Requirements: Exclude the pictures and return every line exactly as written.

Provided data:
◇ ◇ ◇
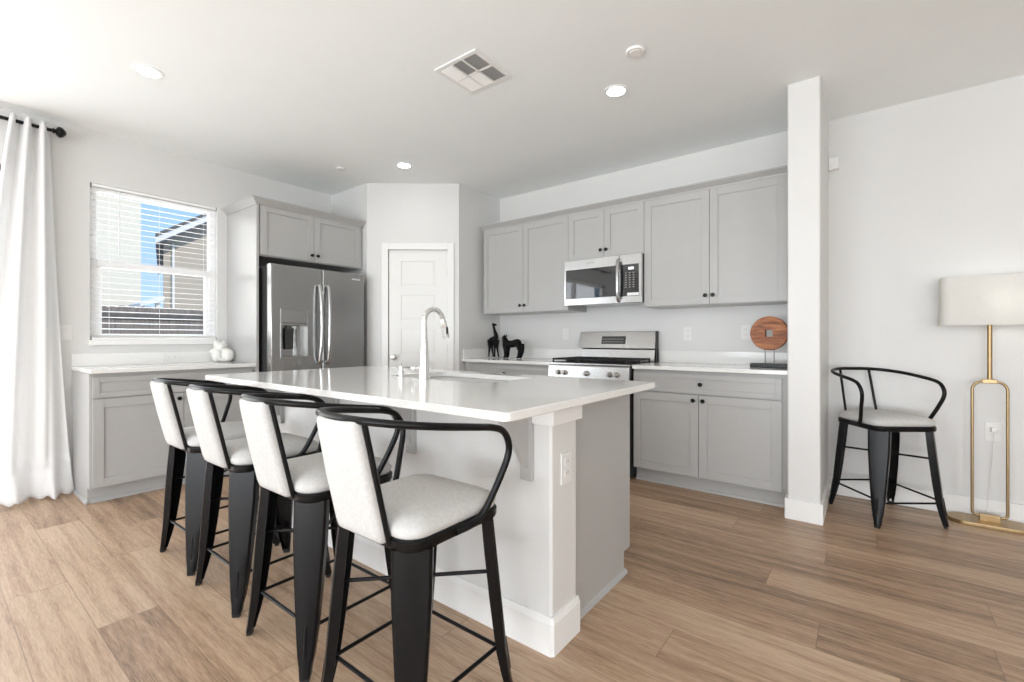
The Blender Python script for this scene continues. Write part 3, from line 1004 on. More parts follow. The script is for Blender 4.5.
bm = new(); prism(bm, rrect(IX0, IX1, IYF, IYB, 0.012, 4), 'z', 0, 0.884); iobj('half_wall', bm, 'wall')
bm = new()
BI = 0.013
pl = [(IX0 - BI, IYF - BI), (IX1 + 0.002, IYF - BI), (IX1 + BI, IYF - 0.002), (IX1 + BI, IYB + 0.002), (IX0 - BI, IYB + 0.002)]
prism(bm, pl, 'z', 0, 0.112)
pl2 = [(IX0 - 0.006, IYF - 0.006), (IX1 + 0.000, IYF - 0.006), (IX1 + 0.006, IYF - 0.001), (IX1 + 0.006, IYB + 0.001), (IX0 - 0.006, IYB + 0.001)]
A = [(x, y, 0.112) for x, y in pl]
B = [(x, y, 0.134) for x, y in pl2]
loft(bm, [A, B])
iobj('baseboard', bm, 'trim', angle=15)
bm = new(); box(bm, -0.955, IX1 + 0.020, IYF - 0.020, IYB + 0.008, 0.815, 0.884, 0.003); iobj('post_cap_trim', bm, 'trim')
# cabinets on the kitchen side
bm = new(); box(bm, IX0 + 0.04, ICX1 - 0.016, IYB, IYK - 0.021, 0.105, 0.884); cbx = iobj('cabinet_box', bm, 'cabinet', False)
bm = new(); box(bm, IX0 + 0.05, ICX1 - 0.016, IYB, IYK - 0.075, 0, 0.105); iobj('toe_kick', bm, 'cabinet', False)
bm = new()
prism(bm, [(IYB + 0.001, 0), (IYK - 0.072, 0), (IYK - 0.072, 0.105), (IYK - 0.003, 0.105), (IYK - 0.003, 0.884), (IYB + 0.001, 0.884)], 'x', ICX1 - 0.016, ICX1)
prism(bm, [(ICX1, 0), (ICX1 + 0.014, 0), (ICX1 + 0.012, 0.010), (ICX1 + 0.005, 0.019), (ICX1, 0.022)], 'y', IYB + 0.012, IYK - 0.058)
iobj('end_panel', bm, 'cabinet', False)
for i in range(4):
    xa = ICX1 - 0.02 - i * 0.48
    bm = new()
    shaker(bm, 0, 0.476, 0.113, 0.862)
    bm.transform(Matrix.Translation((xa, IYK, 0)) @ Matrix.Rotation(PI, 4, 'Z'))
    iobj('cabinet_door', bm, 'cabinet')
for cx in (-0.982, -1.624, -2.235, -2.842):
    bm = new()
    box(bm, cx - 0.025, cx + 0.025, IYF - 0.020, IYF, 0.605, 0.884, 0.0015)
    y0 = IYF - 0.020
    prof = [(y0, 0.884), (y0 - 0.200, 0.884)] + [(y0 - a, z) for a, z in ((0.192, 0.876), (0.160, 0.851), (0.128, 0.824), (0.100, 0.792), (0.078, 0.762), (0.058, 0.733), (0.040, 0.705), (0.026, 0.683), (0.018, 0.668), (0.016, 0.655))] + [(y0, 0.655)]
    prism(bm, prof, 'x', cx - 0.0125, cx + 0.0125)
    iobj('bracket', bm, 'cabinet', False)

# worktop with rounded corners and a sink cut-out
SX0, SX1, SY0, SY1 = -2.10, -1.385, 1.605, 2.025
tp = new()
outer = rrect(-2.982, -0.790, 1.003, 2.150, 0.022, 5)
inner = rrect(SX0, SX1, SY0, SY1, 0.02, 5)
def slab_hole(bm, outer, inner, z0, z1, b=0.003):
    rings = {}
    def ring(pts, z, ins=0.0):
        cx = sum(p[0] for p in pts) / len(pts); cy = sum(p[1] for p in pts) / len(pts)
        out = []
        for x, y in pts:
            out.append(bm.verts.new((x - math.copysign(ins, x - cx), y - math.copysign(ins, y - cy), z)))
        return out
    n = len(outer)
    ob0 = ring(outer, z0, b); ob1 = ring(outer, z0 + b); ot0 = ring(outer, z1 - b); ot1 = ring(outer, z1, b)
    ib = ring(inner, z0); it0 = ring(inner, z1 - b); it = ring(inner, z1, -b)
    def br(A, B):
        for i in range(n):
            bm.faces.new((A[i], A[(i + 1) % n], B[(i + 1) % n], B[i]))
    br(ob0, ob1); br(ob1, ot0); br(ot0, ot1); br(ot1, it); br(it, it0); br(it0, ib); br(ib, ob0)
OW = Vector((-1.886, 1.565, 0.886))
slab_hole(tp, outer, inner, 0.886, 0.914)
tp.transform(Matrix.Translation(-OW))
iw = obj('island_worktop', tp, 'quartz')
iw.location = OW
tag(iw, 'large white quartz worktop on the kitchen island', 'worktop')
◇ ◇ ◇
The answer:
The Blender Python script for this scene continues. Write part 3, from line 1004 on. More parts follow. The script is for Blender 4.5.
bm = new(); prism(bm, rrect(IX0, IX1, IYF, IYB, 0.012, 4), 'z', 0, 0.884); iobj('half_wall', bm, 'wall')
bm = new()
BI = 0.013
pl = [(IX0 - BI, IYF - BI), (IX1 + 0.002, IYF - BI), (IX1 + BI, IYF - 0.002), (IX1 + BI, IYB + 0.002), (IX0 - BI, IYB + 0.002)]
prism(bm, pl, 'z', 0, 0.112)
pl2 = [(IX0 - 0.006, IYF - 0.006), (IX1 + 0.000, IYF - 0.006), (IX1 + 0.006, IYF - 0.001), (IX1 + 0.006, IYB + 0.001), (IX0 - 0.006, IYB + 0.001)]
A = [(x, y, 0.112) for x, y in pl]
B = [(x, y, 0.134) for x, y in pl2]
loft(bm, [A, B])
iobj('baseboard', bm, 'trim', angle=15)
bm = new(); box(bm, -0.955, IX1 + 0.020, IYF - 0.020, IYB + 0.008, 0.815, 0.884, 0.003); iobj('post_cap_trim', bm, 'trim')
# cabinets on the kitchen side
bm = new(); box(bm, IX0 + 0.04, ICX1 - 0.016, IYB, IYK - 0.021, 0.105, 0.884); cbx = iobj('cabinet_box', bm, 'cabinet', False)
bm = new(); box(bm, IX0 + 0.05, ICX1 - 0.016, IYB, IYK - 0.075, 0, 0.105); iobj('toe_kick', bm, 'cabinet', False)
bm = new()
prism(bm, [(IYB + 0.001, 0), (IYK - 0.072, 0), (IYK - 0.072, 0.105), (IYK - 0.003, 0.105), (IYK - 0.003, 0.884), (IYB + 0.001, 0.884)], 'x', ICX1 - 0.016, ICX1)
prism(bm, [(ICX1, 0), (ICX1 + 0.014, 0), (ICX1 + 0.012, 0.010), (ICX1 + 0.005, 0.019), (ICX1, 0.022)], 'y', IYB + 0.012, IYK - 0.058)
iobj('end_panel', bm, 'cabinet', False)
for i in range(4):
    xa = ICX1 - 0.02 - i * 0.48
    bm = new()
    shaker(bm, 0, 0.476, 0.113, 0.862)
    bm.transform(Matrix.Translation((xa, IYK, 0)) @ Matrix.Rotation(PI, 4, 'Z'))
    iobj('cabinet_door', bm, 'cabinet')
for cx in (-0.982, -1.624, -2.235, -2.842):
    bm = new()
    box(bm, cx - 0.025, cx + 0.025, IYF - 0.020, IYF, 0.605, 0.884, 0.0015)
    y0 = IYF - 0.020
    prof = [(y0, 0.884), (y0 - 0.200, 0.884)] + [(y0 - a, z) for a, z in ((0.192, 0.876), (0.160, 0.851), (0.128, 0.824), (0.100, 0.792), (0.078, 0.762), (0.058, 0.733), (0.040, 0.705), (0.026, 0.683), (0.018, 0.668), (0.016, 0.655))] + [(y0, 0.655)]
    prism(bm, prof, 'x', cx - 0.0125, cx + 0.0125)
    iobj('bracket', bm, 'cabinet', False)

# worktop with rounded corners and a sink cut-out
SX0, SX1, SY0, SY1 = -2.10, -1.385, 1.605, 2.025
tp = new()
outer = rrect(-2.982, -0.790, 1.003, 2.150, 0.022, 5)
inner = rrect(SX0, SX1, SY0, SY1, 0.02, 5)
def slab_hole(bm, outer, inner, z0, z1, b=0.003):
    rings = {}
    def ring(pts, z, ins=0.0):
        cx = sum(p[0] for p in pts) / len(pts); cy = sum(p[1] for p in pts) / len(pts)
        out = []
        for x, y in pts:
            out.append(bm.verts.new((x - math.copysign(ins, x - cx), y - math.copysign(ins, y - cy), z)))
        return out
    n = len(outer)
    ob0 = ring(outer, z0, b); ob1 = ring(outer, z0 + b); ot0 = ring(outer, z1 - b); ot1 = ring(outer, z1, b)
    ib = ring(inner, z0); it0 = ring(inner, z1 - b); it = ring(inner, z1, -b)
    def br(A, B):
        for i in range(n):
            bm.faces.new((A[i], A[(i + 1) % n], B[(i + 1) % n], B[i]))
    br(ob0, ob1); br(ob1, ot0); br(ot0, ot1); br(ot1, it); br(it, it0); br(it0, ib); br(ib, ob0)
OW = Vector((-1.886, 1.565, 0.886))
slab_hole(tp, outer, inner, 0.886, 0.914)
tp.transform(Matrix.Translation(-OW))
iw = obj('island_worktop', tp, 'quartz')
iw.location = OW
tag(iw, 'large white quartz worktop on the kitchen island', 'worktop')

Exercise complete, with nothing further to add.